### Your task
Copy each line in which the string "scene" occurs.

### Data block

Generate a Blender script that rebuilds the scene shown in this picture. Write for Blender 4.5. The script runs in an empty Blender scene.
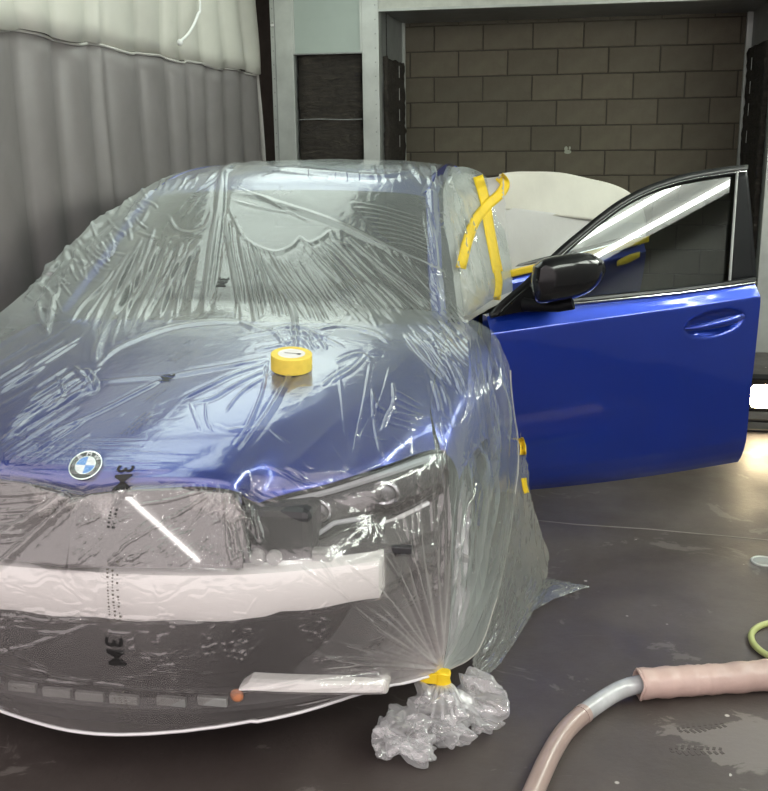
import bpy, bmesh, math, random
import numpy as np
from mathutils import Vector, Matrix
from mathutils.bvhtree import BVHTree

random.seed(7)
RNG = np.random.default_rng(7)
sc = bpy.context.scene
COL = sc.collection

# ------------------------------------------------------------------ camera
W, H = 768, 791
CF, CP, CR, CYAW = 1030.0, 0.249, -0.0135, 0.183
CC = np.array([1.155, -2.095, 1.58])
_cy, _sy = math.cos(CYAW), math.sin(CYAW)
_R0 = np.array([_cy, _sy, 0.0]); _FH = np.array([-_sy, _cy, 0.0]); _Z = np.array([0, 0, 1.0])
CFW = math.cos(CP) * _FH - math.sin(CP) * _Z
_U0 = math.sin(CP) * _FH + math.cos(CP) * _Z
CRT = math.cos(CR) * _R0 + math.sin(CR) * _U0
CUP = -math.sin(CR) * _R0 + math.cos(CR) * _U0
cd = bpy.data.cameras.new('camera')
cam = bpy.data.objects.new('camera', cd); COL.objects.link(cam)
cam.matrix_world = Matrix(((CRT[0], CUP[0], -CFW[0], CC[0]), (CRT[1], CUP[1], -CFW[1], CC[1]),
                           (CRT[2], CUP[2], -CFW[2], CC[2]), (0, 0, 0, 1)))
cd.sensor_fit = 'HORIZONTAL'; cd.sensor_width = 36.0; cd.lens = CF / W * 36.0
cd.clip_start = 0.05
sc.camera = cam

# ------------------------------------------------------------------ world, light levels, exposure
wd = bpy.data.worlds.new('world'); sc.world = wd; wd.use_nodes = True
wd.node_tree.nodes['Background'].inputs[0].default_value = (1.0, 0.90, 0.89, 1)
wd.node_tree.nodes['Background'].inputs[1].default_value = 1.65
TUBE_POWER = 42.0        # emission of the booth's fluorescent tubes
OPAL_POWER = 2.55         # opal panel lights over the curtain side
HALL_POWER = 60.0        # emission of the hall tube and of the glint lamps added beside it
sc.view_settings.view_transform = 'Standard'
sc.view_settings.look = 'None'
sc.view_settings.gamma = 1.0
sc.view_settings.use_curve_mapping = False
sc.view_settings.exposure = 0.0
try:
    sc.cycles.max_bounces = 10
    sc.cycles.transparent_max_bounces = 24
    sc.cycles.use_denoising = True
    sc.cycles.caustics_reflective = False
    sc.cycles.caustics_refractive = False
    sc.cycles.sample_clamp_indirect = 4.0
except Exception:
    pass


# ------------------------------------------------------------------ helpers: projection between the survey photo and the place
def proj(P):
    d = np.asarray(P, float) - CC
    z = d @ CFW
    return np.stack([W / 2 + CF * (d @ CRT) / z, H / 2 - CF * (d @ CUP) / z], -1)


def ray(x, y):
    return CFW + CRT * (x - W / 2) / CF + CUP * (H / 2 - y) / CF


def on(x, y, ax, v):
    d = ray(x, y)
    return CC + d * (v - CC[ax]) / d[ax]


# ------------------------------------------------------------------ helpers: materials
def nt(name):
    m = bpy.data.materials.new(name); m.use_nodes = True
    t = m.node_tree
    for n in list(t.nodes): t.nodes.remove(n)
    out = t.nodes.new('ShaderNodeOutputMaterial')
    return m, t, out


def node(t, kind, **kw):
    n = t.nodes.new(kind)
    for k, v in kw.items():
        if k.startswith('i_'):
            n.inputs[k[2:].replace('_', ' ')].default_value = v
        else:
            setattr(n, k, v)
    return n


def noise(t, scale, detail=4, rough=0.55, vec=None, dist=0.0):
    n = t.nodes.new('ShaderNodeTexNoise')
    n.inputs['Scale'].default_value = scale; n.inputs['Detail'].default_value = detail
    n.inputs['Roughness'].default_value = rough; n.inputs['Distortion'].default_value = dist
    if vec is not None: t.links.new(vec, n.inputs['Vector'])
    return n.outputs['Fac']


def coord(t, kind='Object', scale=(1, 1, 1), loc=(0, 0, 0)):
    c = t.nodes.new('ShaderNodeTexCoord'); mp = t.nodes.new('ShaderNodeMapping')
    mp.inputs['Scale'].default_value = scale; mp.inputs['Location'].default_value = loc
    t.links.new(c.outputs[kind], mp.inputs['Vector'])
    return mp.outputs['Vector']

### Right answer
Generate a Blender script that rebuilds the scene shown in this picture. Write for Blender 4.5. The script runs in an empty Blender scene.
sc = bpy.context.scene